Gather every line that includes the word "picture", please.

-------- Data extract

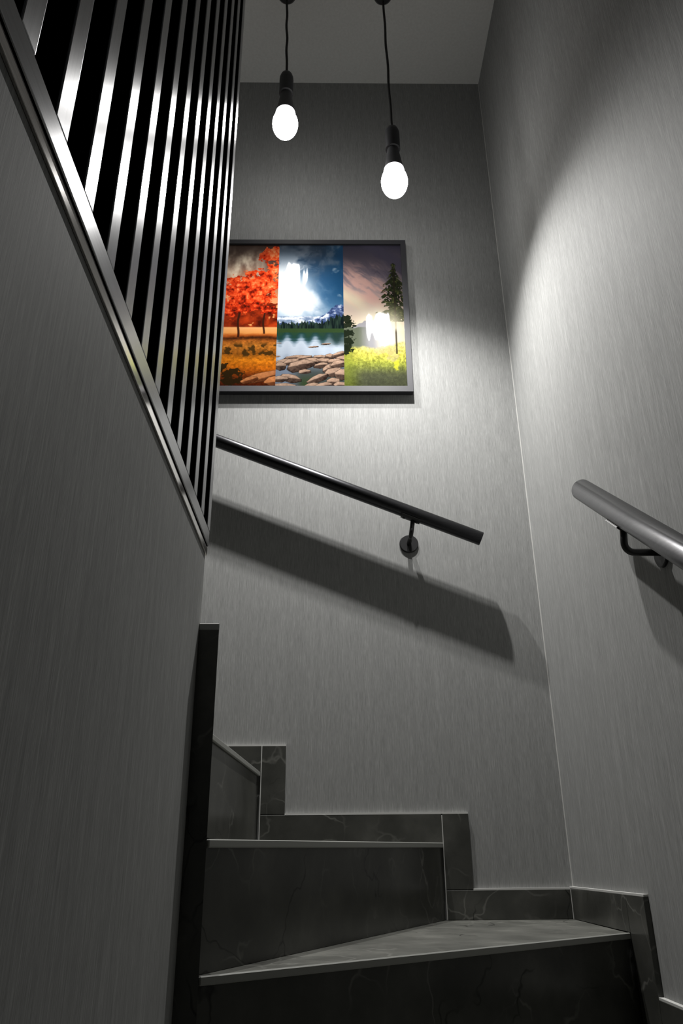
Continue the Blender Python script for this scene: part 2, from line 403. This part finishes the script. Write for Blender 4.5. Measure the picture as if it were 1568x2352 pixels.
# black rail on the end wall
Y1, R1 = 0.9665, 0.0094
e1 = V(0.2063, Y1, 0.3951); slope1 = (0.5486 - 0.3951) / (-0.1633 - 0.2063)
s1 = V(-0.40, Y1, 0.3951 + slope1 * (-0.40 - 0.2063))
h1 = handrail('handrail', s1, e1, R1 * S, M_HAND, 'black round handrail on the end wall below the picture')
for bx in (0.1110, -0.30):
    zc = 0.3951 + slope1 * (bx + 0.0035 - 0.2063)
    bracket(h1, V(bx, 1.0, zc - 0.0320), (0, -1, 0), V(bx + 0.0035, Y1, zc), e1 - s1, R1 * S)
# brushed rail on the right wall
X2, R2 = 0.2520, 0.0106; k2 = X2 / 0.2495
e2 = V(X2, 0.6831 * k2, 0.3315 * k2); d2 = V(X2, 0.5052 * k2, 0.1962 * k2) - e2
s2 = e2 + d2.normalized() * 1.35
h2 = handrail('handrail', s2, e2, R2 * S, M_HANDG, 'brushed steel round handrail on the right wall above its black bracket')
def rail2_at(y):
    t = (y * S - e2.y) / d2.y
    return e2 + d2 * t
for by in (0.6060, 0.20):
    c = rail2_at(by); rc = Vector((c.x, c.y, c.z))
    bracket(h2, Vector((XR * S, c.y + 0.012, c.z - 0.074)), (-1, 0, 0), rc, d2, R2 * S)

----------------

*Full answer*
Continue the Blender Python script for this scene: part 2, from line 403. This part finishes the script. Write for Blender 4.5. Measure the picture as if it were 1568x2352 pixels.
h1 = handrail('handrail', s1, e1, R1 * S, M_HAND, 'black round handrail on the end wall below the picture')